Orson and Wade are reading a book about pirates, which gives Roy an idea to dress up as a pirate himself and frighten them. After he does so, Orson and Wade run away, but Wade runs blindly and ends up crashing into just about everyone on the farm. Orson soon realizes that the pirate is really Roy, and everyone complains about the prank. Roy simply infers that they cannot take a joke, but then Lanolin calls him banana nose, and everyone laughs. Roy is visibly insulted by this, but he insists that the label won’t bother him.

The insult ends up bothering Roy so much that he cannot sleep that night, and he walks by in a daze past Booker (who is eating a peanut butter and pickle sandwich) and Sheldon, who are preparing to go worm hunting. They go off into the forest and split up to find worms, but Booker ends up falling into a deep pit, unable to escape. Sheldon walks past the pit but doesn’t see him. Meanwhile, Orson goes to Roy’s house to tell him that people shouldn’t call him names after all, but when he arrives, he finds a note Roy left stating that he left the farm because he felt he didn’t have any friends there. Wade, Bo and Lanolin arrive at that point and Bo and Lanolin don’t seem too upset because Roy always plays pranks on people, but Orson convinces them not to feel that way. All four of them decide to try to find Roy, just as Sheldon runs in and announces that he can’t find Booker. They all then run out to search for Booker and Roy. Roy is sitting in the forest sulking when he suddenly smells peanut butter and pickles in the air. He follows the scent to the pit where Booker is stuck; then he grabs a vine and lowers it into the pit. Booker climbs the vine and out of the pit just as the rest of the gang stumble across them. Roy states that he found Booker because of his beak: he smelled peanut butter and pickles, which is what Booker had for lunch. Everyone then decides that having a banana beak isn’t a bad thing after all.

Banana Nose contains examples of:

  • An Aesop: Everyone has something unique about them, so don't be ashamed about it.
  • He Who Fights Monsters: Lanolin, who began the Banana Nose insult to bite back at Roy for mockingly asking "Can't you take a joke?" because everyone's mad at him for making them panic from his pirate prank.
  • In-Series Nickname: Banana Nose itself.
  • Mythology Gag: When Roy appears in his pirate costume, the background music switches to Garfield's "Yo Ho Ho Ho!" song from the Halloween special.
  • Pun-Based Title: To "Banana notes", the currency of Japan.
  • Screw This, I'm Outta Here: Roy decides that because the animals keep calling him Banana Nose and won't forgive him for the pirate prank, he's better off on his own and leaves the farm.

Ode To Odie

Garfield tells a story through rap about locking Odie out of the house with his favorite bone. Odie wanders off into an alleyway, where tough dogs hang out. He is teased, and his bone is stolen.

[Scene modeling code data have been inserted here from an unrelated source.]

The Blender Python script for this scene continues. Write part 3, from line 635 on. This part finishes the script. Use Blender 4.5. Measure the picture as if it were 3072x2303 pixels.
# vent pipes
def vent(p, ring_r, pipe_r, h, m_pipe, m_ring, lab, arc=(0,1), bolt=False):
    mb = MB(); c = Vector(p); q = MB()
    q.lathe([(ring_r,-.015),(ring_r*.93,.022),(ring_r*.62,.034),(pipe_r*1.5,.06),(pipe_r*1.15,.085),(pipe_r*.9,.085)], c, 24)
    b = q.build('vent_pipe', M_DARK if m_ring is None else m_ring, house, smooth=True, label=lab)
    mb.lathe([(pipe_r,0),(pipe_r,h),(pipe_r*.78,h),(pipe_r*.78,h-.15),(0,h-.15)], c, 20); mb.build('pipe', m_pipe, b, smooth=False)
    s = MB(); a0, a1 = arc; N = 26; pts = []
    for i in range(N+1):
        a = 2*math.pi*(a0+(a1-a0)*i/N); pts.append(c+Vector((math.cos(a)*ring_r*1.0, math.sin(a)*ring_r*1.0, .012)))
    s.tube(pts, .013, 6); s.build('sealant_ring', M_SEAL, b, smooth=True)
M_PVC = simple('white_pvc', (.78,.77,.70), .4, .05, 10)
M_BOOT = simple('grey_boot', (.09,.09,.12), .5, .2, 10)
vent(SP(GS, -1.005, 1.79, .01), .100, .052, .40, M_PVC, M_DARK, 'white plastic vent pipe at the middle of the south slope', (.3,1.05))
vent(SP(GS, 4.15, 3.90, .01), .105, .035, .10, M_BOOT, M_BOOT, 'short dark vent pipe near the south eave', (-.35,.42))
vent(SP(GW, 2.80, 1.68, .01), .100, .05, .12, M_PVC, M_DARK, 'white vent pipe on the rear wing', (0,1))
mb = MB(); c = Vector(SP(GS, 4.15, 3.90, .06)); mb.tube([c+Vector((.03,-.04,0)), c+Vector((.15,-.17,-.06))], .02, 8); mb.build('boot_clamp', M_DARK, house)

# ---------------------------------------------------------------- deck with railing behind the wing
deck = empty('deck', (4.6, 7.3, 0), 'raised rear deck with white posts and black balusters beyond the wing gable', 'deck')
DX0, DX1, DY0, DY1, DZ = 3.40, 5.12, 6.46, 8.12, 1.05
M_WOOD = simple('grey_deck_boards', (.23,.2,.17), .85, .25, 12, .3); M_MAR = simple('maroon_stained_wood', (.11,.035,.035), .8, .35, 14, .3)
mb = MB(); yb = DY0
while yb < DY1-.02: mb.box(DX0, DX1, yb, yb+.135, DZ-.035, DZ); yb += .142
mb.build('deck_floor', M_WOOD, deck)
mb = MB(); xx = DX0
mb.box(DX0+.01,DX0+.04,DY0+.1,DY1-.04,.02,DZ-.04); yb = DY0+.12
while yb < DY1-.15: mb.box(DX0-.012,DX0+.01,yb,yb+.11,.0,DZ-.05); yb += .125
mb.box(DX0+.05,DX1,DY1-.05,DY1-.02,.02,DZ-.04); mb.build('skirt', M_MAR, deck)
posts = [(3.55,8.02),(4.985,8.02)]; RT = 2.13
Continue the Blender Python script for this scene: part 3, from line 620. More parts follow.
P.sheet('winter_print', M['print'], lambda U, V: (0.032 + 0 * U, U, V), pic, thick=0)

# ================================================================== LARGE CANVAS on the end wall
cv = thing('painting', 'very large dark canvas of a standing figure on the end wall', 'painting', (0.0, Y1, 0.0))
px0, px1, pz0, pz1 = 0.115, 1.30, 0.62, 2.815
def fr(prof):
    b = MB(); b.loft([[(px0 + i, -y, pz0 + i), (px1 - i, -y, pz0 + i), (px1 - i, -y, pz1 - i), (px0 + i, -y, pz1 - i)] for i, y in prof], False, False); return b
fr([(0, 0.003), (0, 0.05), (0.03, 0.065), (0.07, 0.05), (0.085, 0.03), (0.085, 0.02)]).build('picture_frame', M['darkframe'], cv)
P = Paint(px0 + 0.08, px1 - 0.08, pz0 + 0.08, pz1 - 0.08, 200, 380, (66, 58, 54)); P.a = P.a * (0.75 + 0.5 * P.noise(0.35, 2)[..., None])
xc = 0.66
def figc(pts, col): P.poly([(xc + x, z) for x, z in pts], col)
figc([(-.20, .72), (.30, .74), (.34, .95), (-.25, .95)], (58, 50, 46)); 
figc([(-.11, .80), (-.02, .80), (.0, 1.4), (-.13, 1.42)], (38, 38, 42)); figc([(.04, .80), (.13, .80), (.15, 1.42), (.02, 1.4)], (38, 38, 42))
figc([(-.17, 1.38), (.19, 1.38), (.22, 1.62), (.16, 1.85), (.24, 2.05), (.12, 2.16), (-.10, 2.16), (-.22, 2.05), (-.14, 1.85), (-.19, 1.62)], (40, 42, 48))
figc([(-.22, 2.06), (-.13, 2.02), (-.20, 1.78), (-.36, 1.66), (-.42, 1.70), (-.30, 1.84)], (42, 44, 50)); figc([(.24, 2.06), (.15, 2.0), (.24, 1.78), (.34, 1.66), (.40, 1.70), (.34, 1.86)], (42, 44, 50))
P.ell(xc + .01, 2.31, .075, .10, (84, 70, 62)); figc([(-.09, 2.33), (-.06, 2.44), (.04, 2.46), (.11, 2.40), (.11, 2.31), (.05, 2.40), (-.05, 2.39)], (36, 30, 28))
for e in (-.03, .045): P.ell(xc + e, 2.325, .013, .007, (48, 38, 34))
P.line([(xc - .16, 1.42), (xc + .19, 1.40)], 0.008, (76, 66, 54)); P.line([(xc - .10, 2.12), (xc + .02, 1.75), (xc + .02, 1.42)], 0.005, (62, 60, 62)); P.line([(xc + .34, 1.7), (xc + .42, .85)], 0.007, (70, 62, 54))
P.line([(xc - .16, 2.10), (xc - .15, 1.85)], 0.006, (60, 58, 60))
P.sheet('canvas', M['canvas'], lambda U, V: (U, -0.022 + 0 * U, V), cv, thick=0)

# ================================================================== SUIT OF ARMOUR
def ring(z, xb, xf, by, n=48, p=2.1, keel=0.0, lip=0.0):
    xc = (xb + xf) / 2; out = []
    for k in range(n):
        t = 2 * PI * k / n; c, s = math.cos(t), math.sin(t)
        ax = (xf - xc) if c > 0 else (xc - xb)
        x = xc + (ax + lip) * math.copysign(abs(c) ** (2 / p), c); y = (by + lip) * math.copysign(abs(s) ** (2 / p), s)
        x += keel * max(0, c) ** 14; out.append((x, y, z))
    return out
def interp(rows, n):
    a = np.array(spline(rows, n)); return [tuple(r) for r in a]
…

Ode to Odie contains examples of:

  • A Day in the Limelight: This episode focuses mostly on Odie, although Garfield is a part of the first half.
  • An Aesop: People won't want to be friends with you if you're mean.
  • The Cameo: Pooky makes a cameo appearance at the very beginning of the episode.
  • Heel–Face Turn: The two female dogs who originally bully Odie realize that Butch, the biggest and meanest mutt of all, is being too hard on him and tell him off. When Butch refuses to stop his cruelty, the female dogs abandon him and befriend Odie instead.
  • Musical Episode: Except, there's no singing. It's all rap.
  • Pun-Based Title: To Ode to Joy.
  • Pyrrhic Victory: Butch succeeds in stealing Odie's bone permanently, but his nastiness in doing so drives his friends away, so he's left with nothing but the bone.